Na posse desta informação, os representantes de António Raposo Magalhães encetaram “uma série de contactos” e conseguiram apurar que teria havido outros casos semelhantes. Mais: nesse mesmo dia, o ACP já teria recebido queixas de vários sócios, “através do callcenter, do email e mesmo presencialmente”, que apontavam no mesmo sentido. Então, os alarmes dispararam.

O processo de votação para a presidência do ACP não é presencial. Durante o processo eleitoral, os sócios do Clube recebem, juntamente com a revista da associação, um folheto com as duas candidaturas e dois boletins de voto. Depois de escolherem a lista em que desejam votar, enviam por correspondência o boletim de voto selecionado para a morada registada para o efeito. No final, cabe à comissão eleitoral contar os votos e anunciar o vencedor.

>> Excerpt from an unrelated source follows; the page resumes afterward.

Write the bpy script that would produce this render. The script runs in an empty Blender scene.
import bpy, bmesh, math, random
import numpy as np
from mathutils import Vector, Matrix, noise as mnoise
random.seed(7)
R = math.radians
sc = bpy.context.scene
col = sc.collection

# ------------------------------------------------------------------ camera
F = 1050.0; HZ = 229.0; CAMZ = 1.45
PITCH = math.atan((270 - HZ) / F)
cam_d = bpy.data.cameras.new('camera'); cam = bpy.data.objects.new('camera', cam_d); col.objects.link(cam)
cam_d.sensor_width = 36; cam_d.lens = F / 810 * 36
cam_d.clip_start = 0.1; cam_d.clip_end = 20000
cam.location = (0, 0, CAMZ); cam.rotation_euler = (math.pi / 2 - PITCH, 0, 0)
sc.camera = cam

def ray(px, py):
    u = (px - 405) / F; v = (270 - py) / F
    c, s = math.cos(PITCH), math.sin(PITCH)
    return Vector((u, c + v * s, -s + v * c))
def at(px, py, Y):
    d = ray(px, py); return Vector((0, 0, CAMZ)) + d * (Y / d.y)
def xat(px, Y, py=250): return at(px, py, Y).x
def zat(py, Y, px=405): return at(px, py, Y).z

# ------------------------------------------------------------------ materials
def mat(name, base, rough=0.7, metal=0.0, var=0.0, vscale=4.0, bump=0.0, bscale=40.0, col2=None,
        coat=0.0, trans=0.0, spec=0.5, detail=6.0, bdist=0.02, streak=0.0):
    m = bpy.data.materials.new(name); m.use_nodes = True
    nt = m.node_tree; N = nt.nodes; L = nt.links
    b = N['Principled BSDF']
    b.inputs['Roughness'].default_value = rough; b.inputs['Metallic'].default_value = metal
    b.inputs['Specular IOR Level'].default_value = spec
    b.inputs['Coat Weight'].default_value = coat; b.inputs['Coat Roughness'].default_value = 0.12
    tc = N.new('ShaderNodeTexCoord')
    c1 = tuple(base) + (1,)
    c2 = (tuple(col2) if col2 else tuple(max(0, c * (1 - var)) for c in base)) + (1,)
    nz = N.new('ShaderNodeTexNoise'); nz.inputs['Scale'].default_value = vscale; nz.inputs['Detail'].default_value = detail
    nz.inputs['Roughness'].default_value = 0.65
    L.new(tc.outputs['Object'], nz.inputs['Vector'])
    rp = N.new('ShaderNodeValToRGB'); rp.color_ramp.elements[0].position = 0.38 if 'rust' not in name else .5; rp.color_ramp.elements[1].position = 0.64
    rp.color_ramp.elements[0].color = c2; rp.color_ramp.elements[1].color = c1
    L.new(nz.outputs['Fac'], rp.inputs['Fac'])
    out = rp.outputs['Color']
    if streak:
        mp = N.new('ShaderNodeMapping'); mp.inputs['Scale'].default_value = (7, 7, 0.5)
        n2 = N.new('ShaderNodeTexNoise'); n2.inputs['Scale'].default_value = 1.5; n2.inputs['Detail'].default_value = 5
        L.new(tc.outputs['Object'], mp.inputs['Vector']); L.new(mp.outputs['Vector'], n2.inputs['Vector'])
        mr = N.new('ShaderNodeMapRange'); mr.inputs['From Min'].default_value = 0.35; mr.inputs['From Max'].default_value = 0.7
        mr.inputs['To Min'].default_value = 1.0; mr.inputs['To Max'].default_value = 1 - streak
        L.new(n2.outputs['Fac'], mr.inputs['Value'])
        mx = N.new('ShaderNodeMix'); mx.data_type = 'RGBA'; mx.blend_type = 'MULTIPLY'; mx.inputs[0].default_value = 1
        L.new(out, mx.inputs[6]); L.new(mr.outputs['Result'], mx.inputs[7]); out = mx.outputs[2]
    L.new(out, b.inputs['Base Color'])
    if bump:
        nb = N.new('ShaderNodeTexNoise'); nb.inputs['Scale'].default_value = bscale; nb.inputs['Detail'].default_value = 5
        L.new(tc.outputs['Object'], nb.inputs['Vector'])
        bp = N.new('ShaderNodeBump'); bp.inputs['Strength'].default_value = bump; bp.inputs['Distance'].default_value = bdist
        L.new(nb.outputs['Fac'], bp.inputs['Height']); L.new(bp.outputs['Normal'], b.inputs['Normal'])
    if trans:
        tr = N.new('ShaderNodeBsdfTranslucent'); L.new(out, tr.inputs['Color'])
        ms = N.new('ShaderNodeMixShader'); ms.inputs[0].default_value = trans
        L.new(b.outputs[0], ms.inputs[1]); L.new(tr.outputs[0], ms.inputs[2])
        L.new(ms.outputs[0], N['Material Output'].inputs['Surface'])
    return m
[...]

PUB • CONTINUE A LER A SEGUIR

Ora, a lista liderada por António Raposo queixa-se, precisamente, da atuação da comissão eleitoral. “Não me pergunte porquê, mas ninguém da direção ou da comissão eleitoral nos informou de nada”, garantiu Raposo Magalhães. Para o gestor da CGD a comissão eleitoral tinha obrigação de relatar o que estava a acontecer, até porque é composta por “funcionários do Clube próximos da atual direção” e, portanto, face às queixas registadas, não tiveram a “hombridade” de informar a lista concorrente.

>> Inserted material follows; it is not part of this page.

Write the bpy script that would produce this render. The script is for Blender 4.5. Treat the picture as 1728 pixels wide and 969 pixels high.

“Sinceramente, neste momento, não quero pôr palavras em cima da mesa que depois me possa vir a arrepender. Mas esta situação é muito grave. Estamos a começar muito mal e este caso é uma nota muito negativa“, afirmou.

No entanto, a hipótese de impugnar as eleições não está, neste momento, nos horizontes da equipa de António Raposo. “No domingo vamos reunir com os nossos juristas e perceber o que pode ser feito. Mas na segunda-feira vamos [começar por] apresentar uma reclamação junto da presidência do clube e da comissão eleitoral e pedir que a documentação entretanto enviada seja totalmente anulada e que se proceda à impressão de um novo boletim diferente do anterior, que chegue a casa dos sócios em igualdade de circunstâncias”, explicou o gestor.

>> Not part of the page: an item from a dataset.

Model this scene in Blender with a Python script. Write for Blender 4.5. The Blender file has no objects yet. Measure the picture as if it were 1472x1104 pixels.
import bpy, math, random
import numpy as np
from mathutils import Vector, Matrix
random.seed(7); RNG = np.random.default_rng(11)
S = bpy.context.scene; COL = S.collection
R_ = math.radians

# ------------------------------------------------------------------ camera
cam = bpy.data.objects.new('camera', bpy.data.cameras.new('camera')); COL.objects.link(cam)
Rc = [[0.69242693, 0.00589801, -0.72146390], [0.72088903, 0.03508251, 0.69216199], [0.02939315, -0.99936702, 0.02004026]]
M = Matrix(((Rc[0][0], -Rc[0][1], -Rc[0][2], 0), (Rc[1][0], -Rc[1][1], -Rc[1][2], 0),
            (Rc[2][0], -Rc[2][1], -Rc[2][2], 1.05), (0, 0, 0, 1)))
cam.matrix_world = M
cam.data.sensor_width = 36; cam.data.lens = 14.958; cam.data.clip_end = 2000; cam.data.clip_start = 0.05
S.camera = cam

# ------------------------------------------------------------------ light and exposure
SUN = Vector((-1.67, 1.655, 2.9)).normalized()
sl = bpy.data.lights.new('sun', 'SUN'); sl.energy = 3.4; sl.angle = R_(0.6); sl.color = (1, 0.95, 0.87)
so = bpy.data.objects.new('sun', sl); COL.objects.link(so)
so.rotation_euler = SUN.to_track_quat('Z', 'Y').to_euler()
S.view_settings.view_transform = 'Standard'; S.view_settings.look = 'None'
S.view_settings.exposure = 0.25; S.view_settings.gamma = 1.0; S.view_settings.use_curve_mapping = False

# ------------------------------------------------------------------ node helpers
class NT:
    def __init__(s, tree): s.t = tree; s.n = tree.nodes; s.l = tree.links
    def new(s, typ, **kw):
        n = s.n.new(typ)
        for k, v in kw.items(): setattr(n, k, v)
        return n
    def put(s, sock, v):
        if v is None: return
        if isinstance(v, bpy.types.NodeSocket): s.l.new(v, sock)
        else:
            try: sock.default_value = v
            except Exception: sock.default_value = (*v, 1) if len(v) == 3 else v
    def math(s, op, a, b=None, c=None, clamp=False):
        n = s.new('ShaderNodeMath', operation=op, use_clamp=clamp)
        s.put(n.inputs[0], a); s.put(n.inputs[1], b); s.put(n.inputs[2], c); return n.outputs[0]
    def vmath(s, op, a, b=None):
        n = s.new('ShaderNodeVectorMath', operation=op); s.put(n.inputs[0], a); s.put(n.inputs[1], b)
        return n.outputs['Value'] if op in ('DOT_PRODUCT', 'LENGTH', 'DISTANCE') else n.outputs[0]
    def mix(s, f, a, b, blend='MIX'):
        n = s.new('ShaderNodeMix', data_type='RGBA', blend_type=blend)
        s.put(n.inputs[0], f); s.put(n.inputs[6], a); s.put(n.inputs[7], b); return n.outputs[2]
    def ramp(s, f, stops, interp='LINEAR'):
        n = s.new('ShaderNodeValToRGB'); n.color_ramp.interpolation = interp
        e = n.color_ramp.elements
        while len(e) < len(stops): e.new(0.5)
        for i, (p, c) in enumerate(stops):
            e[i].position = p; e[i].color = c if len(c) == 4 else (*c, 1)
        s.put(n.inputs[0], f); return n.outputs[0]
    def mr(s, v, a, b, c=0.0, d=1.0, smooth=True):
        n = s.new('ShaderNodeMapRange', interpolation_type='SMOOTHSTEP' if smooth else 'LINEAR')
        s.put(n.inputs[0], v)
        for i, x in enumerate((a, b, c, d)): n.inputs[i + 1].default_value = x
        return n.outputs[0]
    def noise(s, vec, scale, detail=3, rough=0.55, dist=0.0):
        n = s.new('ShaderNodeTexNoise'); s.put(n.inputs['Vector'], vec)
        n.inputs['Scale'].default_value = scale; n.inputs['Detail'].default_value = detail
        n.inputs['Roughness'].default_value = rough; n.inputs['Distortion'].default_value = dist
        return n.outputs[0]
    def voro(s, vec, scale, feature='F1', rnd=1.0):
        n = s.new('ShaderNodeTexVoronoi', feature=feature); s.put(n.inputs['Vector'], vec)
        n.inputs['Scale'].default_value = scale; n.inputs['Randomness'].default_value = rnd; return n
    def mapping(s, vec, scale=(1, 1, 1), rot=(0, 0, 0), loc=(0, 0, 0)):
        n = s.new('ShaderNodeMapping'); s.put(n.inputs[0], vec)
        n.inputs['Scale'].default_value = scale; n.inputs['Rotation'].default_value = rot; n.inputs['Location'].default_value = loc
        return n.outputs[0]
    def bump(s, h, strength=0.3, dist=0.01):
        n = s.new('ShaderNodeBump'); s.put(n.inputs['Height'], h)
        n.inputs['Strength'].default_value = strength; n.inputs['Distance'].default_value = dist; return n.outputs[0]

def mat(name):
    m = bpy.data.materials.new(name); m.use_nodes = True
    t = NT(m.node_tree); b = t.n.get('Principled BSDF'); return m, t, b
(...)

Só três queixas, diz Barbosa

Contactado pelo Observador, o atual presidente do ACP começou por negar que houvesse “qualquer irregularidade” e contou a sua versão do que terá realmente acontecido. O ex-vice presidente da área comercial do Sporting explicou ao Observador que tinham recebido “queixas de apenas três sócios” que reportaram três situações diferentes: o primeiro recebeu apenas boletins de voto da lista A, o segundo apenas da lista B e um terceiro recebeu os boletins corretos mas com um envelope referente ao Círculo dos Leitores.

Ou seja, defende Carlos Barbosa, o problema está relacionado com o processo de “envelopagem”, um “processo automático” da “única responsabilidade” da empresa distribuidora. O presidente da associação fez também questão de lembrar que este caso não é único na história das eleições, e que, “mesmo quando não havia listas da oposição”, houve casos de sócios que receberam em casa boletim de votos com problemas. Por isso, Carlos Barbosa admitiu que, nos próximos dias, “possa haver mais sócios” nesta situação.

Em relação ao facto de quer a direção do Clube, quer a comissão eleitoral não terem avisado a lista concorrente, o presidente da associação foi claro: “Não me competia a mim fazê-lo. Eu fiz aquilo que devia ter feito que era certificar-me que toda a gente recebia corretamente os boletins de voto”.

Quando foi conhecida a intenção de António Raposo de avançar para as eleições como alternativa a Carlos Barbosa, fontes próximas da candidatura explicaram ao Expresso que queriam, entre outras coisas, “renovar” e “restaurar a transparência” do ACP. Teceram, ainda, duras críticas à atual liderança, acusando o antigo dirigente do clube leonino de estar a usar o Clube como “púlpito de afirmação pessoal”. Além disso, a gestão de Carlos Barbosa, acusam os opositores, está manchada por processos de “alienação do património” da associação, nomeadamente “do edifício em frente à sede em Lisboa, na Rua Rosa Araújo, por €4,5 milhões”, assim como “das sedes de Coimbra e de Braga”, além de uma tentativa de vender no Porto.